Snowtown
Director: Justin Kurzel
Louyre – This Our Still Life
Director: Andrew Kötting
Current release Wuthering Heights might have Downton Abbey devotees spluttering into their Earl Grey, but it’s fairly genteel stuff alongside Justin Kurzel’s nightmarish Snowtown - an Australian drama chronicling the nation’s most prolific serial-killer. Based on non-fiction books on the ‘Snowtown Murders’ (Snowtown was only where the killer kept his victims’ bodies – the slayings took place in an Adelaide outskirt nearly 100 miles away) this is, only months after David Michôd’s Animal Kingdom, another tale of a a fatherless, blank-faced Oz teen led astray by a charismatic dad-surrogate.
But while both films were shot by Adam Arkapaw, Snowtown is a much more scuzzily abrasive affair, the criminality depicted motivated by psychopathic malignancy rather than profit-motive (though the real-life case involved considerable elements of social-security fraud). As persuasively played by twinkly-eyed Daniel Henshall, the sole ‘proper’ actor among (variably talented) non-professionals, John Bunting is a Machiavellian opportunist, taking advantage of – and indeed encouraging – anti-paedophile hysteria in an impoverished, isolated mid-90s underclass suburban community.

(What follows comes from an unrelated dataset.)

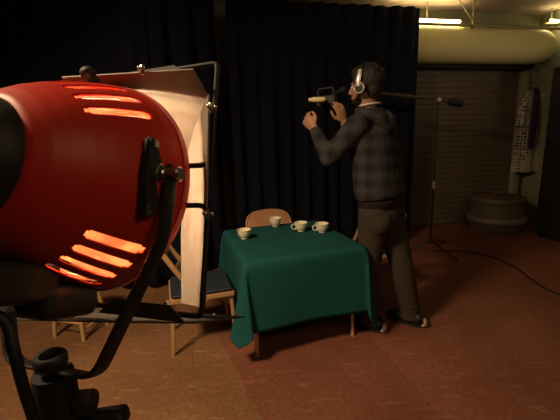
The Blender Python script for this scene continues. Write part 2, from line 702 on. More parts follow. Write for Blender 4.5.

Among those falling under this deceptively genial ocker’s spell is 16-year-old Jamie (Lucas Pittaway), whose severely dysfunctional family-life has left him vulnerably damaged. Snowtown is at its strongest during the atmospheric early/middle sections as director Kurzel and scriptwriter Shaun Grant sketch in Jamie’s dire environment, quietly introducing Bunting as a charismatic, insinuatingly manipulative presence.
But as Bunting’s evil nature becomes apparent, the film shifts from obliquely penetrating social critique to more conventional, less interesting evocations of gruelling unpleasantness (with enough “strong sadistic violence” to land an increasingly-rare 18 rating from the BBFC). Numerous holes of motivation and plausibility start to impede Grant’s elliptical screenplay, right up to a naggingly unsatisfactory, drawn-out and overwrought finale in which Jamie’s complicity is drastically cemented.
So while there’s much to appreciate here (first-timer Kurzel’s confidently controlled direction is boosted by an unsettlingly ominous score by brother Jed) in the end Snowtown falls some way short of both Animal Kingdom and Rowan Woods’ genuinely chillling excursion into similar terrain, The Boys (1998) - not least because it’s just a little too enamoured with its unflinching depictions of unalloyed nastiness.
IF the BBFC probably had little choice than to slap an ’18′ onto Snowtown, there was surely little debate about granting Andrew Kötting’s Louyre – This Our Still Life a ‘Universal’ certificate, denoting work containing “no material likely to offend or harm.” According to the organisation’s website, “the BBFC has placed this work in the ART HOUSE genre,” and indeed Kötting’s 59-minute essay-film is oriented firmly towards out more adventurous independent cinemas – or galleries and installation spaces.
An energetic sight-and-sound collage, it celebrates the passing of the seasons as seen around Kötting’s raffishly bohemian family-home in Louyre, a beautifully corner of the Pyrenees (the “extremity of solitariness”). The main emphasis is on Kötting himself – a beefy, fiftyish, Slade-schooled multi-disciplinary artist, and 23-year-old daughter Eden.
What results is an ambitiously discursive, tangent-mining blend of domestic travelogue and home-movie footage that combines 8mm/16mm celluloid with the flatter tones of digital-video – displaying little real visual flair but maintaing a degree of fascination as an audio collage, studded with what sounds like extracts from bygone radio-broadcasts: poetic musings (“beware the soft mountainous surge of time”); high-faluting intellectual debates.
Only occasionally do image and sound elements productively intersect, and the cumulative effect is of a sorely overstretched short. Kötting can’t dispel a heavy, unappealing atmosphere of preciously twee self-indulgence (and even narcissism) which hovers over the project, as what’s fascinating and charming to the writer/director may not necessarily exert much appeal to the viewer.
The whimsical allure of Louyre isn’t helped by being weighed down by all manner of cod-philosophical musings (“religion so often disappoints its customer”), only very slightly leavened by a strain of self-mocking humour. On paper a potentially plausible heir to the likes of Jarman, Greenaway and Keiller – with one foot in Europe and an eye on currents in modern art – on this evidence Kötting’s talents unfortunately just aren’t very well-suited to big-screen expression, meaning that his work seems most unlikely to reach an audience beyond a self-selecting arthouse coterie.